Start at the line that has "Build this scene" and stop at the line that has "COL = sc.collection". Print those lines and all lines between them exactly, and nothing more.

====

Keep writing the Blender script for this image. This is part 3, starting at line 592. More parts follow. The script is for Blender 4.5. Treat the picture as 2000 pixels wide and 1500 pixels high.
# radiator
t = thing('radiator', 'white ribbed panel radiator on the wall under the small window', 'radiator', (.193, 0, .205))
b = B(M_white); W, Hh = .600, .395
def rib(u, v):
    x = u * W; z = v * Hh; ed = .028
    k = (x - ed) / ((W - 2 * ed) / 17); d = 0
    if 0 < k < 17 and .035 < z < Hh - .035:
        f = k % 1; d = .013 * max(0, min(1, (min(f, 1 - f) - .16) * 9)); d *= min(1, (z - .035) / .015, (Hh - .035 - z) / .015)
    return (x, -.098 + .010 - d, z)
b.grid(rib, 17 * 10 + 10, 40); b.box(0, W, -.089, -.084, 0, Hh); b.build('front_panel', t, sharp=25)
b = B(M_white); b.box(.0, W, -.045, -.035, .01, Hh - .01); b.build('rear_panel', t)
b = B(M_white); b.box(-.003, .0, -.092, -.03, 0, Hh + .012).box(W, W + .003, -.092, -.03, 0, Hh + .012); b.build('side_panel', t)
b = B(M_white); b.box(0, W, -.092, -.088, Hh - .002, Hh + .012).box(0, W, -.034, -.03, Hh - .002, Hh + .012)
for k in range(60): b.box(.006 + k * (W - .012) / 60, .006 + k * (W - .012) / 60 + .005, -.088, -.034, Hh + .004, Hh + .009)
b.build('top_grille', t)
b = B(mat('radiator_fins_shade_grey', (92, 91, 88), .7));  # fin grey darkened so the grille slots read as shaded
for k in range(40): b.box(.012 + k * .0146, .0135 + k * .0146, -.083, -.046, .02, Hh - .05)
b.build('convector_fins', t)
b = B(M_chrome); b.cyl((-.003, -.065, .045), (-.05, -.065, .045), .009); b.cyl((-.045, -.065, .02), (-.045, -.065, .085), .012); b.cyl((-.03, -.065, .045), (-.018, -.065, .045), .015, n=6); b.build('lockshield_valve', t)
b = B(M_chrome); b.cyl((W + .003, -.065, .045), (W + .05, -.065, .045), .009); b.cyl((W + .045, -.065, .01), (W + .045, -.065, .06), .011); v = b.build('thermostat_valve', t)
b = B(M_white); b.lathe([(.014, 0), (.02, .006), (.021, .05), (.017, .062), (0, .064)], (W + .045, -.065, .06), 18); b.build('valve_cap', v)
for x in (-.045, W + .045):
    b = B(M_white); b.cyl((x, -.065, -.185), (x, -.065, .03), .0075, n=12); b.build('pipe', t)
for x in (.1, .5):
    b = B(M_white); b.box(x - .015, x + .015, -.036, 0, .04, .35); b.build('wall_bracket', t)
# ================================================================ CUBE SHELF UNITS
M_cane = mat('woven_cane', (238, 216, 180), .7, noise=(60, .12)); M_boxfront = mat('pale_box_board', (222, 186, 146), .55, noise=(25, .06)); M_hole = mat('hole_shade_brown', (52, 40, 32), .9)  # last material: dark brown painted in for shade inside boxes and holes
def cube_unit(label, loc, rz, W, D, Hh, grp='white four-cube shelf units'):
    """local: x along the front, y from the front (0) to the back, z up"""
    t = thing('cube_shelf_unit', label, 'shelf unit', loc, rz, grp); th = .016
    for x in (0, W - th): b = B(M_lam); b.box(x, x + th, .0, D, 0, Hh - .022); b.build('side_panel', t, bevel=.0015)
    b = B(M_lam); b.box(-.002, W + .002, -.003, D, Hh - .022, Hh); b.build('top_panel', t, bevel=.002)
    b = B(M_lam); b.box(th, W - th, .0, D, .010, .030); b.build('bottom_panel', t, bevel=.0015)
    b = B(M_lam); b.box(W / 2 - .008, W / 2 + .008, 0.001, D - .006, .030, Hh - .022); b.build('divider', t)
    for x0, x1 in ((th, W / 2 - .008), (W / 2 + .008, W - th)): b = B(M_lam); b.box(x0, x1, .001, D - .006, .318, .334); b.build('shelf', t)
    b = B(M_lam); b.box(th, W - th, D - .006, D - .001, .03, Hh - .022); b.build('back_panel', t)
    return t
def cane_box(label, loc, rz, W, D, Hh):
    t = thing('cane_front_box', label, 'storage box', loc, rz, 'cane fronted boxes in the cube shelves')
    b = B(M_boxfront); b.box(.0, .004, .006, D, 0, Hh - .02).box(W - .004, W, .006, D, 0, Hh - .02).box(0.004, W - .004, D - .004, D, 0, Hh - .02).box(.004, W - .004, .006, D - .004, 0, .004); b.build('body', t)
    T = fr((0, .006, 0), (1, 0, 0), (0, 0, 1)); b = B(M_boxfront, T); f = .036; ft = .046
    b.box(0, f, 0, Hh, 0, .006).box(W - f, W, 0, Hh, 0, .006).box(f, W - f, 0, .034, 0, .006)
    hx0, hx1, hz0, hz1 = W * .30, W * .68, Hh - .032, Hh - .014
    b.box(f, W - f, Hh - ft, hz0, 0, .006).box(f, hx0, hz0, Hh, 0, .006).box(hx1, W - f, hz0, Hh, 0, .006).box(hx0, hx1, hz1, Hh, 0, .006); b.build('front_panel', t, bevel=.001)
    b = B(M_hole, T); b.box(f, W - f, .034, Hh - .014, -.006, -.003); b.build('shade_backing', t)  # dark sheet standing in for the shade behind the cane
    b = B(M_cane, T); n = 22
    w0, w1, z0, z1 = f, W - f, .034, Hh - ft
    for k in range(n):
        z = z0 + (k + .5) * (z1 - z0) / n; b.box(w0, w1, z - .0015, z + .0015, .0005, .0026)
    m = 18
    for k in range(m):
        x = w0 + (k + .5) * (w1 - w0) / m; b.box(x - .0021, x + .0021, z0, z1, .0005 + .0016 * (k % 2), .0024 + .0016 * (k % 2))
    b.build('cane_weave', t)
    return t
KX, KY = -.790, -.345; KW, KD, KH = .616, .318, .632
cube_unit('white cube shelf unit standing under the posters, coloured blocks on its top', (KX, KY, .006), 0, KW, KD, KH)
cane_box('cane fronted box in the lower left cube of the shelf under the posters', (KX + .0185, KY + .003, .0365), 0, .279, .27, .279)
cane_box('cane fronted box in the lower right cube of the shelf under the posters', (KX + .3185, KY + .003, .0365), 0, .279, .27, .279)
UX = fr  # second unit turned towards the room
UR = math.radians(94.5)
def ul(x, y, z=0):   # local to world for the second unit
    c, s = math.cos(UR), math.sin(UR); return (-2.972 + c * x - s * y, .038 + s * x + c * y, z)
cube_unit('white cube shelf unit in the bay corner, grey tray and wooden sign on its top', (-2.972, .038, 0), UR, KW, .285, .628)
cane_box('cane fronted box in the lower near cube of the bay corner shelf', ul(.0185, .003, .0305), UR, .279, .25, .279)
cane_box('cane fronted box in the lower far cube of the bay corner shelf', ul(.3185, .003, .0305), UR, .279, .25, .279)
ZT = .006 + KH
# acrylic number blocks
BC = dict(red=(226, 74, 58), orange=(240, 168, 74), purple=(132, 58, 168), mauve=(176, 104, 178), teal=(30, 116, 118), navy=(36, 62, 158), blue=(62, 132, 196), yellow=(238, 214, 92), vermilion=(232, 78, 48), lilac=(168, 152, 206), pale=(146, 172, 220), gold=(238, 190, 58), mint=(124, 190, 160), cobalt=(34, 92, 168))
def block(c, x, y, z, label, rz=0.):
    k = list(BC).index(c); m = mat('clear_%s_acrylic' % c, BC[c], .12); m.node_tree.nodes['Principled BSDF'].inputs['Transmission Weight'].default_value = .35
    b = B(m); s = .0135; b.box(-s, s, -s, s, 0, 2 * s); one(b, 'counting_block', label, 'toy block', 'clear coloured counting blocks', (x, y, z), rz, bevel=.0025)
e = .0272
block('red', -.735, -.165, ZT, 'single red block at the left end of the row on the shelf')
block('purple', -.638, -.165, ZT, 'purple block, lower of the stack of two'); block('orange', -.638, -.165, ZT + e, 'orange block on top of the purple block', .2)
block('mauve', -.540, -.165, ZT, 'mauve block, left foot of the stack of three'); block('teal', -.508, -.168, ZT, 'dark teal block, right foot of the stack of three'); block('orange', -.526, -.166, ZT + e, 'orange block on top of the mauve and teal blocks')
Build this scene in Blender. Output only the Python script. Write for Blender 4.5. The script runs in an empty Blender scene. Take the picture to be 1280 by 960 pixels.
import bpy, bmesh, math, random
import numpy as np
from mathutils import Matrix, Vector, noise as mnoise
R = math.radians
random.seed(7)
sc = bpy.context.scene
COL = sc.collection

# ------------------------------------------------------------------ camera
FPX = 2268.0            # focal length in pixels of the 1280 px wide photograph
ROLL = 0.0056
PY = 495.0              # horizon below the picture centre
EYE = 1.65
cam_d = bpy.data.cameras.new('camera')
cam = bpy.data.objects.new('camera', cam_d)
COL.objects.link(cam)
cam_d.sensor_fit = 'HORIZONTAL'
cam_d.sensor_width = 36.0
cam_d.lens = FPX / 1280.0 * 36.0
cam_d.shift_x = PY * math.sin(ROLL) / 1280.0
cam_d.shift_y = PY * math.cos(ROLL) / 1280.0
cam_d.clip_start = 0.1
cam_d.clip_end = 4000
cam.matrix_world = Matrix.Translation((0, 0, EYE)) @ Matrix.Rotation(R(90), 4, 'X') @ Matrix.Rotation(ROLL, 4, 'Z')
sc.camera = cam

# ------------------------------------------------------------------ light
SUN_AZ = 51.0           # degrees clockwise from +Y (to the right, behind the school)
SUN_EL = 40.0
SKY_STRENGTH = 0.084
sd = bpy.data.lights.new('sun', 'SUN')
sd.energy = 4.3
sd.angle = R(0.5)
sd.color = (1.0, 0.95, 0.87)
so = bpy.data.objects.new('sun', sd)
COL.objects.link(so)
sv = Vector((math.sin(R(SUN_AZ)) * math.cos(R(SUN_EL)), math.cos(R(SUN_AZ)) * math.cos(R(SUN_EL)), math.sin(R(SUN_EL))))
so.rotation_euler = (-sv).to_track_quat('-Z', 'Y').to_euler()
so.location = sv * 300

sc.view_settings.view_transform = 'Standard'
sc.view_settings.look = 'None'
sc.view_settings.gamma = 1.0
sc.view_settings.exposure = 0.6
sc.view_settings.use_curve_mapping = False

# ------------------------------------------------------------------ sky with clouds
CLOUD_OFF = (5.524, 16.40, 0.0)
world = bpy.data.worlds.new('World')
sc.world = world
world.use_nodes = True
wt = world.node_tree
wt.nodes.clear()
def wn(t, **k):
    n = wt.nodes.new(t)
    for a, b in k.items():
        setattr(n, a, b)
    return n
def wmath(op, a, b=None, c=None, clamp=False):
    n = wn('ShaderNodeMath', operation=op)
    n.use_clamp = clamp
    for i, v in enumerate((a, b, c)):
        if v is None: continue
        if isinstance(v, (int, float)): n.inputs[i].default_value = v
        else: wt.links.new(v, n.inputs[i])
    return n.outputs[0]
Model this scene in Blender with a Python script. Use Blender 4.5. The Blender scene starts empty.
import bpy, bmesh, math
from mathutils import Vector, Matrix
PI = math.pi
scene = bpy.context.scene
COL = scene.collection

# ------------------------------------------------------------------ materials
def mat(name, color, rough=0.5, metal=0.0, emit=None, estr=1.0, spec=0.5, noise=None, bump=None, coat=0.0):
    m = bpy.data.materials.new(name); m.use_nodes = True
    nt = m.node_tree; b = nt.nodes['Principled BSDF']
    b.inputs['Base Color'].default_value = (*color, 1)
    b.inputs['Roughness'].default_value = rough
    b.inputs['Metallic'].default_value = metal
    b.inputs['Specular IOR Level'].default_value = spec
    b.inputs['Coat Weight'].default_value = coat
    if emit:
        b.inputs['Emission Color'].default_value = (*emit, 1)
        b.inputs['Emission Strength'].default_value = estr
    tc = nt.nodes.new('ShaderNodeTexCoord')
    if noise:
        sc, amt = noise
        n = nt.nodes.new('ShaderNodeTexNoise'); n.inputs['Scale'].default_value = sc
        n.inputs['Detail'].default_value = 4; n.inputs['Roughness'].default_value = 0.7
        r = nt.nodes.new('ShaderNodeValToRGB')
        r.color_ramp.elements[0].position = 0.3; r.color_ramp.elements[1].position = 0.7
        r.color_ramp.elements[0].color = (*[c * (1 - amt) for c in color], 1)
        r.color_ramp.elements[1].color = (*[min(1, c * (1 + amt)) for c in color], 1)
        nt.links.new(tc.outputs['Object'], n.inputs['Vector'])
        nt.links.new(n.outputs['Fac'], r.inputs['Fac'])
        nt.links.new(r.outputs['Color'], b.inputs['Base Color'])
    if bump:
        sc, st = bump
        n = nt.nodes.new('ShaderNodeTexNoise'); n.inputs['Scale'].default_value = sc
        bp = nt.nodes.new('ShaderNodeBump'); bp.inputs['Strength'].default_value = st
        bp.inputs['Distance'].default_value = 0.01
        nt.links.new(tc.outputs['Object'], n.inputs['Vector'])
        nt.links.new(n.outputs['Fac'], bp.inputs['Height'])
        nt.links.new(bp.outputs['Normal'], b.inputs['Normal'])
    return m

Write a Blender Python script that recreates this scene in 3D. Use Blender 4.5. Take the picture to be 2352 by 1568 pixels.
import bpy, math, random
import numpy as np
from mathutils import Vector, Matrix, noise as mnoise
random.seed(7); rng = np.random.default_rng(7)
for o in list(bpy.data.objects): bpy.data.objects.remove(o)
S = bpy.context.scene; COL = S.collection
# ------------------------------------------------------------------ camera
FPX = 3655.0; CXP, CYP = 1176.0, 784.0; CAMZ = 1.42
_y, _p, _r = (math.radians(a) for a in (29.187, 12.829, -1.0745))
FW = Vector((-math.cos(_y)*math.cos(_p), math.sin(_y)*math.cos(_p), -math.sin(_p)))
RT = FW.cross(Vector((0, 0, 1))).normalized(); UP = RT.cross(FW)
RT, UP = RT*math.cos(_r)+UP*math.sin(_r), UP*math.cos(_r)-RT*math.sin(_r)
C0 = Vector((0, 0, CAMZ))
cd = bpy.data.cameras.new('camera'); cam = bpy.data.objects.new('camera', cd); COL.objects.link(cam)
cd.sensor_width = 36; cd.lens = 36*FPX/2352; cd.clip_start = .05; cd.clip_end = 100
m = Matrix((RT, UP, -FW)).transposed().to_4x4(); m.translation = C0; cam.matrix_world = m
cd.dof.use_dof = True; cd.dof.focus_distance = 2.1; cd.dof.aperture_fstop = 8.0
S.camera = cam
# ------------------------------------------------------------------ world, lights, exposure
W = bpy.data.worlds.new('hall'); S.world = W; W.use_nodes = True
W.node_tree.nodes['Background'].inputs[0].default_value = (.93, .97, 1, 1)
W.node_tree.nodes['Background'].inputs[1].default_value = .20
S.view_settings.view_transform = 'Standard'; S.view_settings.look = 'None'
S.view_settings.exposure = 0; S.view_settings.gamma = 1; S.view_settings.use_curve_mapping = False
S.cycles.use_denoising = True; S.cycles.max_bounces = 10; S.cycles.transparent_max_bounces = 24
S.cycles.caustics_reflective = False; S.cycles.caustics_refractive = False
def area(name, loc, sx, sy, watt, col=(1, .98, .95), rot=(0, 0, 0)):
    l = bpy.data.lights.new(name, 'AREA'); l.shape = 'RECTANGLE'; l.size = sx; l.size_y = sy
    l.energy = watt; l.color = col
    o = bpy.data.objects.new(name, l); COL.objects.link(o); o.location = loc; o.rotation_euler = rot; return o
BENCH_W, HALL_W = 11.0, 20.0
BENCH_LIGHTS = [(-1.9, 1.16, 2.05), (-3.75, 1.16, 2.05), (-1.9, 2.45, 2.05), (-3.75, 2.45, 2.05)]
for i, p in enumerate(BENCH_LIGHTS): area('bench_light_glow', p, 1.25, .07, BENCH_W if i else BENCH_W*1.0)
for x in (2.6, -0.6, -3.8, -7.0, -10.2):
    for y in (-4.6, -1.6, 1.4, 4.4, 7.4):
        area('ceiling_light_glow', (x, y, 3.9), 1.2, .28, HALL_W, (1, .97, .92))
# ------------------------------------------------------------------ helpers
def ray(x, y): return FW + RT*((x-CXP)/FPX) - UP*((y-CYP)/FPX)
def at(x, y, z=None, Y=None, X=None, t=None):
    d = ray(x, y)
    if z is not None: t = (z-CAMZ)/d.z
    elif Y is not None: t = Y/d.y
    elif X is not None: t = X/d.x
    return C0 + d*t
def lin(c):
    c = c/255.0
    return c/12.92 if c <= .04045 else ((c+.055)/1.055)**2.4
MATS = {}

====

• Output:
Build this scene in Blender. Output only the Python script. Write for Blender 4.5. The script runs in an empty Blender scene. Take the picture to be 1280 by 960 pixels.
import bpy, bmesh, math, random
import numpy as np
from mathutils import Matrix, Vector, noise as mnoise
R = math.radians
random.seed(7)
sc = bpy.context.scene
COL = sc.collection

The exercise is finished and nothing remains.